To Live Integrity is the third of the Five Golden Rules for Effective Action and describes one of two – what I call – action attitudes.

 

How does Integrity help me achieve my goals ?

When you look up integrity at Merriam-Webster.com you find these meanings:

  1. firm adherence to a code of especially moral or artistic values : incorruptibility
  2. : an unimpaired condition : soundness
  3. : the quality or state of being complete or undivided :completeness

 

Balance

I strongly believe that integrity with all of its meanings has immense value for all situations in life. To Live Integrity may easily be the most complex rule of the Five Rules for Effective Action, but also the most powerful.

We need to firmly follow our own principles of which one has to be honesty. If we cannot be honest to ourselves or others then how much sense does it even make to set goals? A person with integrity follows up on mistakes and is accountable for his/her own actions.
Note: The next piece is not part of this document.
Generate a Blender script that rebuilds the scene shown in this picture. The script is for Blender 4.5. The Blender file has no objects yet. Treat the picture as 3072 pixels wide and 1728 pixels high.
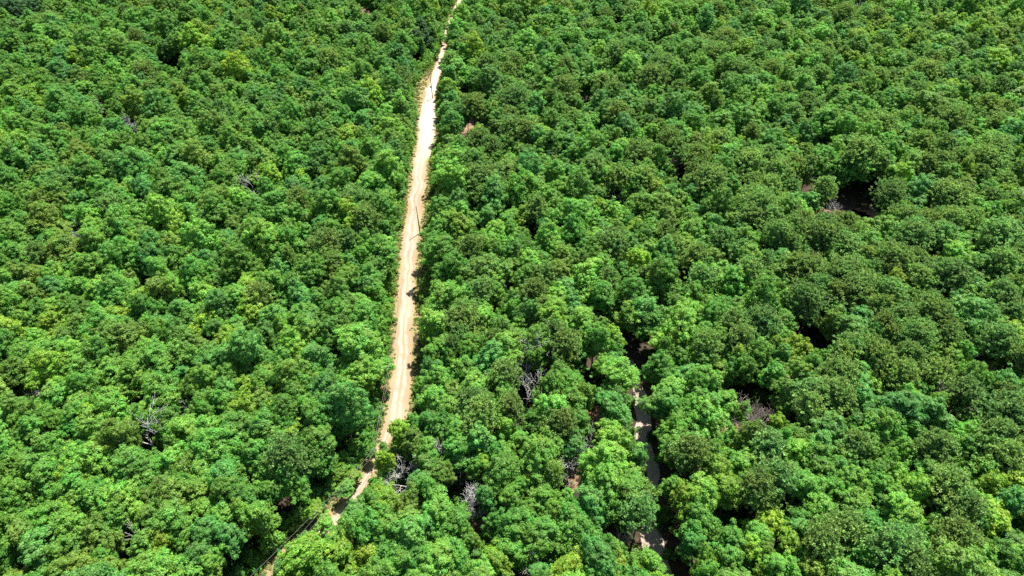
import bpy, math, random
import numpy as np
from mathutils import Vector, Matrix, Euler

SEED = 7
rng = random.Random(SEED)
nrs = np.random.RandomState(SEED)
scene = bpy.context.scene
COL = scene.collection
R_ = math.radians

# ------------------------------------------------------------------ camera
CAM_H, PITCH, FPX = 120.0, R_(41.0), 2048.0      # photo frame 3072 x 1728
cam_d = bpy.data.cameras.new('camera'); cam_d.sensor_width = 36.0; cam_d.lens = 24.0
cam_d.clip_start = 1.0; cam_d.clip_end = 8000.0
cam = bpy.data.objects.new('camera', cam_d); COL.objects.link(cam)
cam.location = (0, 0, CAM_H); cam.rotation_euler = (math.pi/2 - PITCH, 0, 0)
scene.camera = cam
SP, CP = math.sin(PITCH), math.cos(PITCH)

def at(px, py, z=0.0):
    """point of the scene that the photo shows at pixel px, py, if it stands at height z"""
    u, v = (px - 1536.0)/FPX, (864.0 - py)/FPX
    d = (u, CP + v*SP, -SP + v*CP)
    t = (z - CAM_H)/d[2]
    return (u*t, d[1]*t)

def to_px(x, y, z):
    dz = z - CAM_H
    depth = y*CP - dz*SP
    up = y*SP + dz*CP
    return 1536.0 + FPX*x/depth, 864.0 - FPX*up/depth, depth

# ------------------------------------------------------------------ helpers
def link_mesh(name, verts, faces, mats, parent=None, mat_idx=None, smooth=False):
    me = bpy.data.meshes.new(name)
    me.from_pydata([tuple(v) for v in verts], [], faces)
    for m in mats: me.materials.append(m)
    if mat_idx is not None: me.polygons.foreach_set('material_index', mat_idx)
    if smooth: me.polygons.foreach_set('use_smooth', [True]*len(me.polygons))
    me.update()
    o = bpy.data.objects.new(name, me); COL.objects.link(o)
    if parent: o.parent = parent
    return o

def mesh_only(name, verts, faces, mat, smooth=False):
    me = bpy.data.meshes.new(name)
    verts = np.asarray(verts, dtype=np.float32)
    if isinstance(faces, np.ndarray) and faces.ndim == 2:
        k = faces.shape[1]; nf = faces.shape[0]
        me.vertices.add(len(verts)); me.vertices.foreach_set('co', verts.ravel())
        me.loops.add(nf*k); me.loops.foreach_set('vertex_index', faces.ravel().astype(np.int32))
        me.polygons.add(nf); me.polygons.foreach_set('loop_start', (np.arange(nf)*k).astype(np.int32))
        me.update(calc_edges=True)
    else:
        me.from_pydata([tuple(map(float, v)) for v in verts], [], faces); me.update()
    me.materials.append(mat)
    if smooth: me.polygons.foreach_set('use_smooth', [True]*len(me.polygons))
    return me

def structure(o): o['kind'] = 'structure'; return o
def tag(o, label, cat, group=None):
    o['label'] = label; o['category'] = cat
    if group: o['group'] = group
    return o

# ------------------------------------------------------------------ materials
def new_mat(name):
    m = bpy.data.materials.new(name); m.use_nodes = True
    nt = m.node_tree; nt.nodes.clear()
    return m, nt, nt.nodes, nt.links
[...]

We have good traits and bad traits. And often it is our flaws that define us and make us who we are. If we are in balance with who we are and have learned to live with our imperfections then this is my understanding of soundness. Because when we are in balance then we function unimpaired. However, if there are habits that bother us then we should work on loosing them if we live integrity.

At last we should strive to be  to reach completeness in what we do and how we do it. And also to give undivided focus to what we doing and to be consistent in how we do it.

I really hope you get the picture.

A  few examples:

1) At work you forgot to send an important package to a client. It will arrive one day late. When the client asks for the package on the expected delivery date you suggest that maybe there is a problem with the carrier or that your own mail division may not have acted fast enough on it. You tell an innocent convenience lie so that you don’t have to admit to have caused this delay. Of course you feel bad, but you may quickly forget this negligible incidence until the next convenience lie helps you out of the next situation.

“No, I really left home in time but there was so much traffic.”
“I did not forget to buy the apples but the store didn’t have any that looked good enough.”
“I could not send the email because there was something wrong with our internet connection”.

We are not mean-minded, we really do feel sorry, but we don’t want to admit the mistake. If we keep doing this it can become a habit to blame someone or something else for our mistakes, which makes us victims. And victims have no control. Victims do not make active choices or initiate change.

 

2) You decide to go jogging every Thursday, but one Thursday it rains and you don’t want to jog in the rain. But that is not what you tell yourself or others. You decide that you must have caught a cold and that is the only reason. Or even better you say you only wanted to avoid catching a cold while jogging in the rain. It is actually very responsible of you to stay healthy with all you obligations …

And again the problem is not that your broke your own rule, the problem you invent a reason that makes the rule to appear unbroken on top of it. That actually breaks the dam for a flood of other ‘reasons’ to not go jogging in the future. You made the situation worse. Sure you feel bad because you did not jog. If you had been really sick you’d probably also be sad about not being able to keep up with your training regiment. So instead of creating the new rule that you only jog when it doesn’t rain – which would leave you with the question of what to do instead or when to jog instead for these cases -you are robbing yourself of the chance to act on it, because it was not in your control. You act like you wanted to jog, but that is not true.

 

3) You need to tell someone something unpleasant. This someone could be a client or a family member, the something could be that you have to postpone delivery or that you cannot come to a family event. So instead of telling your brother the first time you see him that you won’t make it to his birthday, you chose not to mention it – somehow hoping it would go away. Most of the time it doesn’t  and then you make it worse by telling him in the last minute. If you had told him early enough you could have gotten that weight off your shoulders early, giving your time to think about something else instead. He may even have postponed the party to make it possible for you to come. By dividing your attention because you evaded the topic you usually gain nothing but lose a lot of valuable time.

 

Integrity also means for me to be fair to others and to live what I expect from others. Again, we are not perfect, but we should always strive to improve.

You can certainly be successful in many ways, but I strongly believe integrity pays off in the long term.

Just think with whom would you rather deal? With with someone who lives integrity or someone who doesn’t? Whenever you set a goal you need to be able to trust yourself and be honest about what you think you can achieve and what not.

 

To Live Integrity means building a habit of adhering to your own rules, trying to be in balance with yourself, striving for completeness, and putting undivided focus into everything you do.